◆ TASK DETAILS: Your task is to transcribe all of the data below exactly, omitting the images.

★ ★ ★

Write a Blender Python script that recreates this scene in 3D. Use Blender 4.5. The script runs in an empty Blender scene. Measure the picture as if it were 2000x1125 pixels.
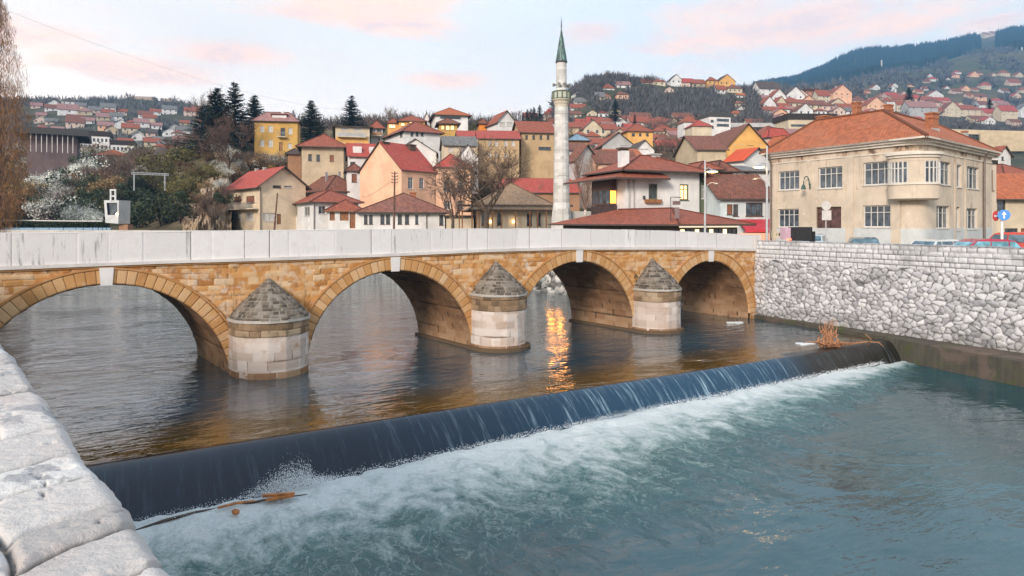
import bpy, math, random
import numpy as np
from mathutils import Vector
R = math.radians
random.seed(7)
sc = bpy.context.scene
COL = sc.collection
# ---------------------------------------------------------------- camera
EYE = 6.3            # metres above the upper pool of the river
FPX = 1300.0         # focal length in photo pixels (photo 2000 x 1125)
HOR = 435.0          # horizon row
cam_d = bpy.data.cameras.new("camera"); cam = bpy.data.objects.new("camera", cam_d); COL.objects.link(cam)
cam.location = (0, 0, EYE); cam.rotation_euler = (R(90), 0, 0)
cam_d.sensor_width = 36; cam_d.lens = FPX / 2000 * 36
cam_d.shift_y = -(562.5 - HOR) / 2000
cam_d.clip_start = 0.1; cam_d.clip_end = 20000
sc.camera = cam
# ---------------------------------------------------------------- light
SUN_EL, SUN_AZ = 24, 205      # degrees; azimuth measured clockwise from +Y (the view direction)
sun_d = bpy.data.lights.new("sun", 'SUN'); sun = bpy.data.objects.new("sun", sun_d); COL.objects.link(sun)
sun_d.energy = 3.0; sun_d.angle = R(14); sun_d.color = (1.0, 0.88, 0.76)
sdir = Vector((math.sin(R(SUN_AZ)) * math.cos(R(SUN_EL)), math.cos(R(SUN_AZ)) * math.cos(R(SUN_EL)), math.sin(R(SUN_EL))))
sun.rotation_euler = sdir.to_track_quat('Z', 'Y').to_euler()
sun.location = (0, -20, 40)
sc.view_settings.view_transform = 'Standard'; sc.view_settings.look = 'None'
sc.view_settings.exposure = 0.15; sc.view_settings.gamma = 1
try:
    sc.view_settings.use_curve_mapping = False
except Exception: pass
sc.cycles.max_bounces = 6; sc.cycles.diffuse_bounces = 3; sc.cycles.glossy_bounces = 3
sc.cycles.transparent_max_bounces = 8; sc.cycles.volume_bounces = 0
sc.cycles.caustics_reflective = False; sc.cycles.caustics_refractive = False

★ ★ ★

◆ RESULT OF THE TASK:
Write a Blender Python script that recreates this scene in 3D. Use Blender 4.5. The script runs in an empty Blender scene. Measure the picture as if it were 2000x1125 pixels.
import bpy, math, random
import numpy as np
from mathutils import Vector
R = math.radians
random.seed(7)
sc = bpy.context.scene
COL = sc.collection
# ---------------------------------------------------------------- camera
EYE = 6.3            # metres above the upper pool of the river
FPX = 1300.0         # focal length in photo pixels (photo 2000 x 1125)
HOR = 435.0          # horizon row
cam_d = bpy.data.cameras.new("camera"); cam = bpy.data.objects.new("camera", cam_d); COL.objects.link(cam)
cam.location = (0, 0, EYE); cam.rotation_euler = (R(90), 0, 0)
cam_d.sensor_width = 36; cam_d.lens = FPX / 2000 * 36
cam_d.shift_y = -(562.5 - HOR) / 2000
cam_d.clip_start = 0.1; cam_d.clip_end = 20000
sc.camera = cam
# ---------------------------------------------------------------- light
SUN_EL, SUN_AZ = 24, 205      # degrees; azimuth measured clockwise from +Y (the view direction)
sun_d = bpy.data.lights.new("sun", 'SUN'); sun = bpy.data.objects.new("sun", sun_d); COL.objects.link(sun)
sun_d.energy = 3.0; sun_d.angle = R(14); sun_d.color = (1.0, 0.88, 0.76)
sdir = Vector((math.sin(R(SUN_AZ)) * math.cos(R(SUN_EL)), math.cos(R(SUN_AZ)) * math.cos(R(SUN_EL)), math.sin(R(SUN_EL))))
sun.rotation_euler = sdir.to_track_quat('Z', 'Y').to_euler()
sun.location = (0, -20, 40)
sc.view_settings.view_transform = 'Standard'; sc.view_settings.look = 'None'
sc.view_settings.exposure = 0.15; sc.view_settings.gamma = 1
try:
    sc.view_settings.use_curve_mapping = False
except Exception: pass
sc.cycles.max_bounces = 6; sc.cycles.diffuse_bounces = 3; sc.cycles.glossy_bounces = 3
sc.cycles.transparent_max_bounces = 8; sc.cycles.volume_bounces = 0
sc.cycles.caustics_reflective = False; sc.cycles.caustics_refractive = False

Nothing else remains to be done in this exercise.